## Stated goal
Extract all lines from the data beneath that include the word "objects".

Scene modeling code data:
^^^^^^^^

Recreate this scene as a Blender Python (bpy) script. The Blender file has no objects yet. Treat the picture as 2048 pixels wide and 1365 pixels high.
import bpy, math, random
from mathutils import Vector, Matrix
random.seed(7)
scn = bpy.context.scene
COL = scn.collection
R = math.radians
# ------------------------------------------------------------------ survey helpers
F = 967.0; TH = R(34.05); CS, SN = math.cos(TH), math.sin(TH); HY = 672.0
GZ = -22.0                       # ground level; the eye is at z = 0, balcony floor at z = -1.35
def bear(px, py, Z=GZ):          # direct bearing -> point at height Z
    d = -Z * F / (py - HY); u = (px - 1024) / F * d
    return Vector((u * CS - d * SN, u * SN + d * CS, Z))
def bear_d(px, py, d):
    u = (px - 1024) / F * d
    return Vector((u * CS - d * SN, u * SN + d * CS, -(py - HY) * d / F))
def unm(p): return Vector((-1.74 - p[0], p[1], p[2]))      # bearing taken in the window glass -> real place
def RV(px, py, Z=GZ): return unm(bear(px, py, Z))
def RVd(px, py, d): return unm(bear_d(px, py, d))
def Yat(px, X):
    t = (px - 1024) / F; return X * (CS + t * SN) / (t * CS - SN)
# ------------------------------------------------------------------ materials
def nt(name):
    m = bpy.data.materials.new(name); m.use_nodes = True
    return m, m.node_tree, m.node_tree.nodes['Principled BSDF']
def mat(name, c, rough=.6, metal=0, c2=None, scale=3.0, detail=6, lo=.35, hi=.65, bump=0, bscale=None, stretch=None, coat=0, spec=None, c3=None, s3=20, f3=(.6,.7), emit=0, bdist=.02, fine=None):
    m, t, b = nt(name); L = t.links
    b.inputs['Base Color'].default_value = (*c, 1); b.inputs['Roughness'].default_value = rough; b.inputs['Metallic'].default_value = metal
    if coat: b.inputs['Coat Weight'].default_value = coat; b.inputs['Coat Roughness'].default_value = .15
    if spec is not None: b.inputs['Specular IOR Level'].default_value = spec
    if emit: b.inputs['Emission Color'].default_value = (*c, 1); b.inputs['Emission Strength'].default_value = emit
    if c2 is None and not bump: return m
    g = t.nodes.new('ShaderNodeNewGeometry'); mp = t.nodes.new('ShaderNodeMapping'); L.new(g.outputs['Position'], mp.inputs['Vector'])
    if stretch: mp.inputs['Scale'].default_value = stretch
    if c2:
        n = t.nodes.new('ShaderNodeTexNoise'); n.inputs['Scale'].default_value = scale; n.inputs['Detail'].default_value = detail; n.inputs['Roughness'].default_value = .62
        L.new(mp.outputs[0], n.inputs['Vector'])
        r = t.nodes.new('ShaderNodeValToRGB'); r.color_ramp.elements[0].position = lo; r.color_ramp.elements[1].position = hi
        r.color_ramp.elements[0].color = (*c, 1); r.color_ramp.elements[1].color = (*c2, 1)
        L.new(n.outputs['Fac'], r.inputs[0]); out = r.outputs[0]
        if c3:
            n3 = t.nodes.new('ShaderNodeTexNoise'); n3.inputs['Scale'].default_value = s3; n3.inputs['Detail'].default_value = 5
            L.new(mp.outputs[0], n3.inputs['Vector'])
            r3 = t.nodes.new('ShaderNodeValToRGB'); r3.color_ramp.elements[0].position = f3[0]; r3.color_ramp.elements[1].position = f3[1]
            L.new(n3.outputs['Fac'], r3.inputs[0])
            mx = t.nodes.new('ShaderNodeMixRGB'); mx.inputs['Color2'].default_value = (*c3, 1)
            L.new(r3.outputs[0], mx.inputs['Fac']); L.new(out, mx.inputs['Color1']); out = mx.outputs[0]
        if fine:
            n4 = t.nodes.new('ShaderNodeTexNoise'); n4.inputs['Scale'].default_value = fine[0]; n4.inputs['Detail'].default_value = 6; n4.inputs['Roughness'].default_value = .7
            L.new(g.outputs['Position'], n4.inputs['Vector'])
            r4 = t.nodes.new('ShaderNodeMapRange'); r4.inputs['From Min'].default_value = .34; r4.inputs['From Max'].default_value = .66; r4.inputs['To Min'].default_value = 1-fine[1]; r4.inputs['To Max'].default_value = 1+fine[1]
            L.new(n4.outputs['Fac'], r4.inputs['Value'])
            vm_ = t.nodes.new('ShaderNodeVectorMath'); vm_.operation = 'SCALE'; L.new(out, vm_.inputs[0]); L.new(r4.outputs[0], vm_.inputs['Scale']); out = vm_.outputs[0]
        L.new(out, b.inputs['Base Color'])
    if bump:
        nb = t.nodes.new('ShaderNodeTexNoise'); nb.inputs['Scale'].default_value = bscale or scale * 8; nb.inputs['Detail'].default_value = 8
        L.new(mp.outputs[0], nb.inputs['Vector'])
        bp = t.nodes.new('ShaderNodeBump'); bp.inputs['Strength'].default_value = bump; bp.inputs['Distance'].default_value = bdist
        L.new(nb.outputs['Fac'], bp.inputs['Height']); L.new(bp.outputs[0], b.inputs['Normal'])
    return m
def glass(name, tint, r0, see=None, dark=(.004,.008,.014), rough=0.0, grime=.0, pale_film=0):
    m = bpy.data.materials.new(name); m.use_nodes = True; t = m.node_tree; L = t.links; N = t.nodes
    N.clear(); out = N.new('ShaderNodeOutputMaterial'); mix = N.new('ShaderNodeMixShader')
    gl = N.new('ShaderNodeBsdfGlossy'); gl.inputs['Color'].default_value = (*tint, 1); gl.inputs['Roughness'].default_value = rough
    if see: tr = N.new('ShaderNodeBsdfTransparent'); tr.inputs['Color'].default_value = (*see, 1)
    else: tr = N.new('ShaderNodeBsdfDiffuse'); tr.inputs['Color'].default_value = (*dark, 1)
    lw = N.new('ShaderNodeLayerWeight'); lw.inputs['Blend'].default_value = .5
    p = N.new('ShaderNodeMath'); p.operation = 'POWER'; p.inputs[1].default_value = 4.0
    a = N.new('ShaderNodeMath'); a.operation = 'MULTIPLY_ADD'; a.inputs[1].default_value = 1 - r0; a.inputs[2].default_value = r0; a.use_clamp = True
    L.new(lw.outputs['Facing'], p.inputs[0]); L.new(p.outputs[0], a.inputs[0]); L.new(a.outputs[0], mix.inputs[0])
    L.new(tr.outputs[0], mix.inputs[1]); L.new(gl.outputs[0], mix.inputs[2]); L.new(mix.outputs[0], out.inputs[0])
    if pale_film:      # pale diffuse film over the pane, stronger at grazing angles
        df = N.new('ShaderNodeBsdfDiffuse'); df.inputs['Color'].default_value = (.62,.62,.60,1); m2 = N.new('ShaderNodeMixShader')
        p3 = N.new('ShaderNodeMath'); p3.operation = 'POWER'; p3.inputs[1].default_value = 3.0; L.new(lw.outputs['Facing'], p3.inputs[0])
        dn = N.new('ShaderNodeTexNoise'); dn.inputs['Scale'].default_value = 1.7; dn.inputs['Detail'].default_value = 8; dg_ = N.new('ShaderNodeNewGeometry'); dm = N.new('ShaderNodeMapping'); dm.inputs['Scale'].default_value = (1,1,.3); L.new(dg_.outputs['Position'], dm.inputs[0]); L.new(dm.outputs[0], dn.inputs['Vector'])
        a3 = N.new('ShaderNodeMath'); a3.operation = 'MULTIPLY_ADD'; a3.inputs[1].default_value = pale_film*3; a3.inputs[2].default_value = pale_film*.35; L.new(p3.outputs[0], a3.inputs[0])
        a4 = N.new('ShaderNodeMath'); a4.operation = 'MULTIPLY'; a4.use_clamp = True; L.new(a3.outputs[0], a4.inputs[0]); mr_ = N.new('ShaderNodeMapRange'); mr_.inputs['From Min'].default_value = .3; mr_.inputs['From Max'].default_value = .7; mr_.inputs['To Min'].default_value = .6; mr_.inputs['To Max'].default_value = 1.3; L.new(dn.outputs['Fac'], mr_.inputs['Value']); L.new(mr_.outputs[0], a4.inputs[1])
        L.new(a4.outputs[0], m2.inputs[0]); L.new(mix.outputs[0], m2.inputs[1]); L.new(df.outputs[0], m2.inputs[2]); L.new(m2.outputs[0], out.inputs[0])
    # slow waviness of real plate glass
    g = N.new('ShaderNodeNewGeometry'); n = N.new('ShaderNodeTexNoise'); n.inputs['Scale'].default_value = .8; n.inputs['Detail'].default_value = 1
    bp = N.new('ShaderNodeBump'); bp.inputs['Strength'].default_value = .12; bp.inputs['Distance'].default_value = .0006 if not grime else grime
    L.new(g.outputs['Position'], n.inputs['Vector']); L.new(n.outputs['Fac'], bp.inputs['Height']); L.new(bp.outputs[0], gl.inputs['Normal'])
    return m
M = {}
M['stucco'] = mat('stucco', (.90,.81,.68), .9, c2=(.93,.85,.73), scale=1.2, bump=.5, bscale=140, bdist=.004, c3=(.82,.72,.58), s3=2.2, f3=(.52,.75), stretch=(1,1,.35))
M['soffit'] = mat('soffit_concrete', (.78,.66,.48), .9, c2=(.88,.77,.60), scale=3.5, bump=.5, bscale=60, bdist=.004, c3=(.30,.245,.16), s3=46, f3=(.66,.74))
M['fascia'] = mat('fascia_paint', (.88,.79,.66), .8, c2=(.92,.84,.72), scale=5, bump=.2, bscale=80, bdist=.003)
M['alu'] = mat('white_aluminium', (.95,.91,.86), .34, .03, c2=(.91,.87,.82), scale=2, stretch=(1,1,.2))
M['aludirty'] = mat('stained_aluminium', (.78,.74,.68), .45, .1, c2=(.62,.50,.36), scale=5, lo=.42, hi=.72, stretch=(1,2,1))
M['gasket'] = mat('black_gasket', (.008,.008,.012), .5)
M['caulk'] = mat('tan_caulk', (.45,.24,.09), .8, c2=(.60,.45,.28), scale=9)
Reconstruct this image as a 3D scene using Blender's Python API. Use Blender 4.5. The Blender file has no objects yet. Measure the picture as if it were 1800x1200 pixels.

^^^^^^^^

## The reply
Recreate this scene as a Blender Python (bpy) script. The Blender file has no objects yet. Treat the picture as 2048 pixels wide and 1365 pixels high.
Reconstruct this image as a 3D scene using Blender's Python API. Use Blender 4.5. The Blender file has no objects yet. Measure the picture as if it were 1800x1200 pixels.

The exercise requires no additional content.